→ Task to carry out
Check each line of the listing below for the string "with", and copy the ones that have it.

→ Material
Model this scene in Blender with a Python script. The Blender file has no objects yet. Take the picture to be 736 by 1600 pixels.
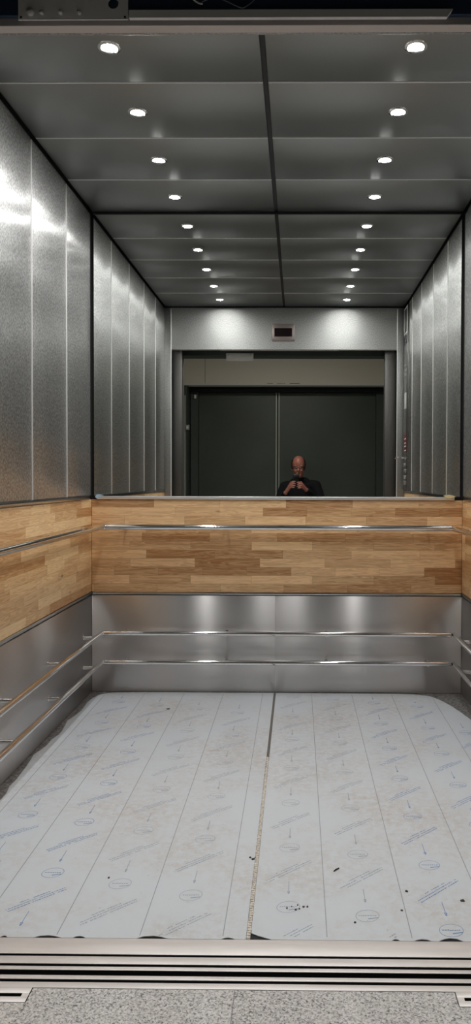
import bpy, bmesh, math, random
from mathutils import Vector, Matrix
random.seed(7)
SC = bpy.context.scene
COL = SC.collection
PI = math.pi

# ------------------------------------------------------------------ measures (metres; camera looks along +Y)
L, R, D, C = -1.2986, 1.0296, 4.6385, 3.0062     # left wall, right wall, mirror wall, ceiling
HY = 2.10                                         # inner face of the door header
HZ = 2.593                                        # underside of the door header
KZ, WZ = 0.615, 1.210                             # top of kick plates, top of oak boards
JX = -0.141                                       # centre joint
CAMZ = 1.35

# ------------------------------------------------------------------ helpers
def lin(c):
    return tuple(((v/255)/12.92 if v/255 <= .04045 else ((v/255+.055)/1.055)**2.4) for v in c) + (1,)

def link(o, parent=None):
    COL.objects.link(o)
    if parent is not None:
        o.parent = parent
        o.matrix_parent_inverse = parent.matrix_basis.inverted()
    return o

class MB:
    def __init__(s):
        s.bm = bmesh.new()
    def mark(s):
        return set(s.bm.faces)
    def setmat(s, before, i, smooth=False):
        for f in s.bm.faces:
            if f not in before: f.material_index = i; f.smooth = smooth
    def box(s, x0, x1, y0, y1, z0, z1, bev=0, m=0, seg=2):
        b = s.mark()
        r = bmesh.ops.create_cube(s.bm, size=1)
        vs = r['verts']
        for v in vs:
            v.co = Vector(((x0+x1)/2+v.co.x*(x1-x0), (y0+y1)/2+v.co.y*(y1-y0), (z0+z1)/2+v.co.z*(z1-z0)))
        if bev:
            es = {e for v in vs for e in v.link_edges}
            bmesh.ops.bevel(s.bm, geom=list(es), offset=bev, segments=seg, affect='EDGES', profile=.5)
        s.setmat(b, m)
        return s
    def cyl(s, p0, p1, r0, r1=None, seg=20, m=0):
        b = s.mark()
        p0, p1 = Vector(p0), Vector(p1); d = p1-p0
        M = Matrix.Translation((p0+p1)/2) @ d.to_track_quat('Z', 'Y').to_matrix().to_4x4()
        bmesh.ops.create_cone(s.bm, cap_ends=True, segments=seg, radius1=r0, radius2=r0 if r1 is None else r1, depth=d.length, matrix=M)
        s.setmat(b, m, True)
        return s
    def ell(s, c, r, rot=None, u=24, v=16, m=0):
        b = s.mark()
        M = Matrix.Translation(c)
        if rot: M = M @ rot
        M = M @ Matrix.Diagonal((r[0], r[1], r[2], 1))
        bmesh.ops.create_uvsphere(s.bm, u_segments=u, v_segments=v, radius=1, matrix=M)
        s.setmat(b, m, True)
        return s
    def cap(s, p0, p1, r0, r1, seg=16):
        # tapered limb with round ends
        p0, p1 = Vector(p0), Vector(p1)
        s.cyl(p0, p1, r0, r1, seg)
        s.ell(p0, (r0,)*3, u=seg, v=10); s.ell(p1, (r1,)*3, u=seg, v=10)
        return s
    def tube(s, pts, r, seg=16, m=0, caps=True, flat=1.0):
        pts = [Vector(p) for p in pts]; n = len(pts); rings = []
        for i, p in enumerate(pts):
            t = ((pts[min(i+1, n-1)]-pts[i]).normalized()+(pts[i]-pts[max(i-1, 0)]).normalized())
            t.normalize()
            up = Vector((0, 0, 1)) if abs(t.z) < .95 else Vector((0, 1, 0))
            a = t.cross(up).normalized(); c = a.cross(t).normalized()
            k = 1.0
            if 0 < i < n-1:
                k = 1/max(.35, math.cos((pts[i+1]-pts[i]).angle(pts[i]-pts[i-1])/2))
            rings.append([s.bm.verts.new(p+a*math.cos(2*PI*j/seg)*r*k+c*math.sin(2*PI*j/seg)*r*flat) for j in range(seg)])
        for A, B in zip(rings, rings[1:]):
            for j in range(seg):
                f = s.bm.faces.new((A[j], A[(j+1) % seg], B[(j+1) % seg], B[j])); f.material_index = m; f.smooth = True
        if caps:
            f = s.bm.faces.new(rings[0][::-1]); f.material_index = m
            f = s.bm.faces.new(rings[-1]); f.material_index = m
        return s
    def poly(s, pts, z0, z1, m=0):
        # extruded outline in the XY plane
        b = s.mark()
        lo = [s.bm.verts.new((x, y, z0)) for x, y in pts]
        hi = [s.bm.verts.new((x, y, z1)) for x, y in pts]
        n = len(pts)
        s.bm.faces.new(hi); s.bm.faces.new(lo[::-1])
        for i in range(n):
            s.bm.faces.new((lo[i], lo[(i+1) % n], hi[(i+1) % n], hi[i]))
        s.setmat(b, m)
        return s
    def stroke(s, pts, w, z, m=0):
        # a flat printed line on the floor
        pts = [Vector((x, y)) for x, y in pts]; n = len(pts); A = []; B = []
        for i, p in enumerate(pts):
            t = (pts[min(i+1, n-1)]-pts[max(i-1, 0)]).normalized(); nn = Vector((-t.y, t.x))*w/2
            A.append(s.bm.verts.new((p.x+nn.x, p.y+nn.y, z))); B.append(s.bm.verts.new((p.x-nn.x, p.y-nn.y, z)))
        for i in range(n-1):
            f = s.bm.faces.new((B[i], B[i+1], A[i+1], A[i])); f.material_index = m
        return s
    def build(s, name, mats, parent=None, smooth=False, fix=True):
        if fix: bmesh.ops.recalc_face_normals(s.bm, faces=[f for f in s.bm.faces])
        me = bpy.data.meshes.new(name)
        s.bm.to_mesh(me); s.bm.free()
        for m in (mats if isinstance(mats, (list, tuple)) else [mats]): me.materials.append(m)
        if smooth:
            me.set_sharp_from_angle(angle=math.radians(35))
        return link(bpy.data.objects.new(name, me), parent)

def tag(o, label=None, cat=None, group=None, kind=None):
    if label: o['label'] = label
    if cat: o['category'] = cat
    if group: o['group'] = group
    if kind: o['kind'] = kind
    return o

def thing(name, label, cat, loc=(0, 0, 0), group=None):
    o = bpy.data.objects.new(name, None); o.location = loc; o.empty_display_size = .1
    COL.objects.link(o)
    bpy.context.view_layer.update()
    return tag(o, label, cat, group)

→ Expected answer
Model this scene in Blender with a Python script. The Blender file has no objects yet. Take the picture to be 736 by 1600 pixels.
        # tapered limb with round ends